— start —
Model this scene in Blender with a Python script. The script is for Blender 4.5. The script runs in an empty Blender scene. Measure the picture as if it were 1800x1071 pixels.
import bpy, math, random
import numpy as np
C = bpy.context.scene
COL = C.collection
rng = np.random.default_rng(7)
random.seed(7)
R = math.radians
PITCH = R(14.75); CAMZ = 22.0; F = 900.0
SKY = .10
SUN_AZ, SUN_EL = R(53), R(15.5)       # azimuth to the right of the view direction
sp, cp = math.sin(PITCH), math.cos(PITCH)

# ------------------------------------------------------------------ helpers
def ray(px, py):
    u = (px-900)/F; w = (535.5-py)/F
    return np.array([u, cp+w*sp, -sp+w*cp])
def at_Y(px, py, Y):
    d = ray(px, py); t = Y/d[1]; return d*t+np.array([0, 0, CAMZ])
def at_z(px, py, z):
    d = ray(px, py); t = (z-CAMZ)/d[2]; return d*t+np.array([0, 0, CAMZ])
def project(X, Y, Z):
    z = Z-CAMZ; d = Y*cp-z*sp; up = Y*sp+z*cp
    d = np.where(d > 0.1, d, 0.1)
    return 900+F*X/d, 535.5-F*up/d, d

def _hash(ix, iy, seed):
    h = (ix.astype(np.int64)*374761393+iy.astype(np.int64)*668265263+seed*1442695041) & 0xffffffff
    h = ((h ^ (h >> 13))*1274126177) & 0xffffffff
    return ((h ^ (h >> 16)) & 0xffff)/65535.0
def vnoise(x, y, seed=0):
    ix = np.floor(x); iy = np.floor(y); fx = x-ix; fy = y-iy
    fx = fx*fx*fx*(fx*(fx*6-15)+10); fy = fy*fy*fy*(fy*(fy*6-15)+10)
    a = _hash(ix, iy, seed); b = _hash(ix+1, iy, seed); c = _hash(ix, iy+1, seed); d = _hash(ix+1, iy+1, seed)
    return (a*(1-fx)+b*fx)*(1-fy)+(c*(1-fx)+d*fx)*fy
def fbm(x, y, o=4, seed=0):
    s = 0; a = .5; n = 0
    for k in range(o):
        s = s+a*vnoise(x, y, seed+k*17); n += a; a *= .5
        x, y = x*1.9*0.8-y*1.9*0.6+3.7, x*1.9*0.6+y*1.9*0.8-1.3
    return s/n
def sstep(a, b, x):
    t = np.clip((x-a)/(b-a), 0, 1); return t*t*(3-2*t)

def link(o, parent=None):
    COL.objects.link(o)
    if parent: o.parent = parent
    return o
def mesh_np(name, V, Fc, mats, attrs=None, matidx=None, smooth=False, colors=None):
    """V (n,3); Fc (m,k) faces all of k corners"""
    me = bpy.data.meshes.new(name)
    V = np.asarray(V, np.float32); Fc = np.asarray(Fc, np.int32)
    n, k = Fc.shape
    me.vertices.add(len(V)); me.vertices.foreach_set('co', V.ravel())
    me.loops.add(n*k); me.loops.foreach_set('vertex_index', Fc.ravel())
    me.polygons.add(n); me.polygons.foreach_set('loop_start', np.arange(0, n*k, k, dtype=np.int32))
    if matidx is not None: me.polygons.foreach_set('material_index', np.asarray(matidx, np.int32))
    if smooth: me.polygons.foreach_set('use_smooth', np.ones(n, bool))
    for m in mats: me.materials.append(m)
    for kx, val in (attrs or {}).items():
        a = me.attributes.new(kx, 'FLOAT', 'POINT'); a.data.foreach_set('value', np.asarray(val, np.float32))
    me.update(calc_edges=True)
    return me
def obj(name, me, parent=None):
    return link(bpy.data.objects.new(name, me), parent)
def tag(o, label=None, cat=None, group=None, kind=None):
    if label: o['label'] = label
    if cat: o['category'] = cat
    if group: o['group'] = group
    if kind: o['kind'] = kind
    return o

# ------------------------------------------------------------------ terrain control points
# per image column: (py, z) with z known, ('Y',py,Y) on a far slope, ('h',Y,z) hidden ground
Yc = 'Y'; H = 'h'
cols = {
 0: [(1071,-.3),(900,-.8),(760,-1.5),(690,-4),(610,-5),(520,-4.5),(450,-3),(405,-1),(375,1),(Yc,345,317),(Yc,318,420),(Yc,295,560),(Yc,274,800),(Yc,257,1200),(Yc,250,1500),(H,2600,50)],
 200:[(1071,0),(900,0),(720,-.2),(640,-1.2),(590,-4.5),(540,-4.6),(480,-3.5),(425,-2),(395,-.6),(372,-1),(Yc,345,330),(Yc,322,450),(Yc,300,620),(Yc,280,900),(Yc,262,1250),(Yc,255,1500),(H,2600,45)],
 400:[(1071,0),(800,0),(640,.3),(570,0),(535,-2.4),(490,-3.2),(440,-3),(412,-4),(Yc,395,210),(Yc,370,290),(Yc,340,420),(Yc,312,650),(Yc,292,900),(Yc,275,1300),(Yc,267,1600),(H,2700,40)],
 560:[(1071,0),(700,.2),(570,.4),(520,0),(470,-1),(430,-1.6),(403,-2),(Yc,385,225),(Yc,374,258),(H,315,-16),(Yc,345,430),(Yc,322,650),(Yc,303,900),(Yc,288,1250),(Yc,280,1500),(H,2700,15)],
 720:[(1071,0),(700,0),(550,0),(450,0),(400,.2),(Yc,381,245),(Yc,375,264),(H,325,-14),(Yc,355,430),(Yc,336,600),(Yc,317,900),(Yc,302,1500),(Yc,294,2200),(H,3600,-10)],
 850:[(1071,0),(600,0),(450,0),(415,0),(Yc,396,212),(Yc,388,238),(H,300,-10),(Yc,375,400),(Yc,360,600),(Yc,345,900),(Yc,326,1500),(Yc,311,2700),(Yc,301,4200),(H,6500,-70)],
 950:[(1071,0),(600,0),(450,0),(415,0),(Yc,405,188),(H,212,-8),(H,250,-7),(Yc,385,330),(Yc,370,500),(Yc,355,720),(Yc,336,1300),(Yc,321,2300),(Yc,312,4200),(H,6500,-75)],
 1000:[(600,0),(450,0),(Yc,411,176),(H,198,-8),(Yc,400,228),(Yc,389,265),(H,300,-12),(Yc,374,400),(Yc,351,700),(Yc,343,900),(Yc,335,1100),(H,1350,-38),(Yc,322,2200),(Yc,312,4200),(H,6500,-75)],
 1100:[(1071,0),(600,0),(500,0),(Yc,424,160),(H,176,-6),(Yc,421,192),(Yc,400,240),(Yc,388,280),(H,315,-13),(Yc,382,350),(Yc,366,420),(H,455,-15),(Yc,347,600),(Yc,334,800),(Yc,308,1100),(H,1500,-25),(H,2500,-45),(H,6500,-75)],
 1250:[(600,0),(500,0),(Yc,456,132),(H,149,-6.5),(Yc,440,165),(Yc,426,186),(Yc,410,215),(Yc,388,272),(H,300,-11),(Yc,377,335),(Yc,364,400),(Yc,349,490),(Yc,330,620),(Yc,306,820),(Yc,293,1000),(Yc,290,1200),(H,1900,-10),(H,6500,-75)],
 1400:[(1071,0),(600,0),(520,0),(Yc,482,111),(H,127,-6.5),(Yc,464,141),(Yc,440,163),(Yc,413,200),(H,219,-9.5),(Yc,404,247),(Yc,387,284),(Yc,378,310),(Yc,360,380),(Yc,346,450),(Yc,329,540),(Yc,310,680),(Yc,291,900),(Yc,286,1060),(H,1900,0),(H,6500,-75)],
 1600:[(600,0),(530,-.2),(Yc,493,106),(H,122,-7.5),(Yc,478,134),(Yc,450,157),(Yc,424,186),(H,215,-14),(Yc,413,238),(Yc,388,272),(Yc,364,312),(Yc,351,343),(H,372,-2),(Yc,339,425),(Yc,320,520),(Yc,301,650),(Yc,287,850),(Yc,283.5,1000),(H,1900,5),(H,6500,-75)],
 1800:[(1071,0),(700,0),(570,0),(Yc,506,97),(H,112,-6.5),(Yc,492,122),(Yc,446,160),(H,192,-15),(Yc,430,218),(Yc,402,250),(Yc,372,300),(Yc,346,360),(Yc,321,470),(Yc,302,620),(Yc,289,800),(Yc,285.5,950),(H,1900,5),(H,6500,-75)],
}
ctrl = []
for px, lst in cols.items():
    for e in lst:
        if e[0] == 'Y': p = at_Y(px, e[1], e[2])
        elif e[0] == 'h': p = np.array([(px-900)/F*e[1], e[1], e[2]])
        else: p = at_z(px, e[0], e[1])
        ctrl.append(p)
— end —
*What to work on*.
Give back exactly the material above from its opening line to the line bearing "sp, cp = math.sin(PITCH), math.cos(PITCH)".

*Exercise output*.
Model this scene in Blender with a Python script. The script is for Blender 4.5. The script runs in an empty Blender scene. Measure the picture as if it were 1800x1071 pixels.
import bpy, math, random
import numpy as np
C = bpy.context.scene
COL = C.collection
rng = np.random.default_rng(7)
random.seed(7)
R = math.radians
PITCH = R(14.75); CAMZ = 22.0; F = 900.0
SKY = .10
SUN_AZ, SUN_EL = R(53), R(15.5)       # azimuth to the right of the view direction
sp, cp = math.sin(PITCH), math.cos(PITCH)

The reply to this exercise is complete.